### DATA LINES
+===+
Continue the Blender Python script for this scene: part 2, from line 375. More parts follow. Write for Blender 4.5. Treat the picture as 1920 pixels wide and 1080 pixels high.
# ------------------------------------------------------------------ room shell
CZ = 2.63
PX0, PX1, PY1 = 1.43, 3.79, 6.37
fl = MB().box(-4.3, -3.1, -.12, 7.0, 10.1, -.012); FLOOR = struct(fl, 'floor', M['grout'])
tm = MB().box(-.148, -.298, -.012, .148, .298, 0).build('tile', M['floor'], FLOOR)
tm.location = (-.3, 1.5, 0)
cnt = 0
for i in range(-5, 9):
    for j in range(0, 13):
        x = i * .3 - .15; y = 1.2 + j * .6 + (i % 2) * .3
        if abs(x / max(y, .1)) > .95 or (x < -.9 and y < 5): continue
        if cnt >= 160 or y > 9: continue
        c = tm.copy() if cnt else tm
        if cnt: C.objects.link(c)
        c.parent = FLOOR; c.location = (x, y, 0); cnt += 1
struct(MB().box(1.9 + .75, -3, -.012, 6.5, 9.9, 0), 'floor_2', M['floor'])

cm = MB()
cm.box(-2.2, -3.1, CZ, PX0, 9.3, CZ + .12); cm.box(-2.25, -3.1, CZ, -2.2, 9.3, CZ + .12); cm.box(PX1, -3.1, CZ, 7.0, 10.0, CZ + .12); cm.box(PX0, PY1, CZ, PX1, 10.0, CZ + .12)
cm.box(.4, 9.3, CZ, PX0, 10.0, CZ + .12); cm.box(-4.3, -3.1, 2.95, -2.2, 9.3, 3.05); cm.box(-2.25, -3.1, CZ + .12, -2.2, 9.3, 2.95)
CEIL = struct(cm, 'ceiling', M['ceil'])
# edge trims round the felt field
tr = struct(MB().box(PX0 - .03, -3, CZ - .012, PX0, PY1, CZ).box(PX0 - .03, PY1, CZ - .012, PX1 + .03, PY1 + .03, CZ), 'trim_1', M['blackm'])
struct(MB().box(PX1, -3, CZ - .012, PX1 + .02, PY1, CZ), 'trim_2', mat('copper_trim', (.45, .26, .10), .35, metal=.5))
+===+
### TASK INSTRUCTIONS
Take the lines above from the first through the one containing "0), 'floor_2', M['floor'])" and reproduce them exactly; include nothing else.

### WRITTEN REPLY
Continue the Blender Python script for this scene: part 2, from line 375. More parts follow. Write for Blender 4.5. Treat the picture as 1920 pixels wide and 1080 pixels high.
# ------------------------------------------------------------------ room shell
CZ = 2.63
PX0, PX1, PY1 = 1.43, 3.79, 6.37
fl = MB().box(-4.3, -3.1, -.12, 7.0, 10.1, -.012); FLOOR = struct(fl, 'floor', M['grout'])
tm = MB().box(-.148, -.298, -.012, .148, .298, 0).build('tile', M['floor'], FLOOR)
tm.location = (-.3, 1.5, 0)
cnt = 0
for i in range(-5, 9):
    for j in range(0, 13):
        x = i * .3 - .15; y = 1.2 + j * .6 + (i % 2) * .3
        if abs(x / max(y, .1)) > .95 or (x < -.9 and y < 5): continue
        if cnt >= 160 or y > 9: continue
        c = tm.copy() if cnt else tm
        if cnt: C.objects.link(c)
        c.parent = FLOOR; c.location = (x, y, 0); cnt += 1
struct(MB().box(1.9 + .75, -3, -.012, 6.5, 9.9, 0), 'floor_2', M['floor'])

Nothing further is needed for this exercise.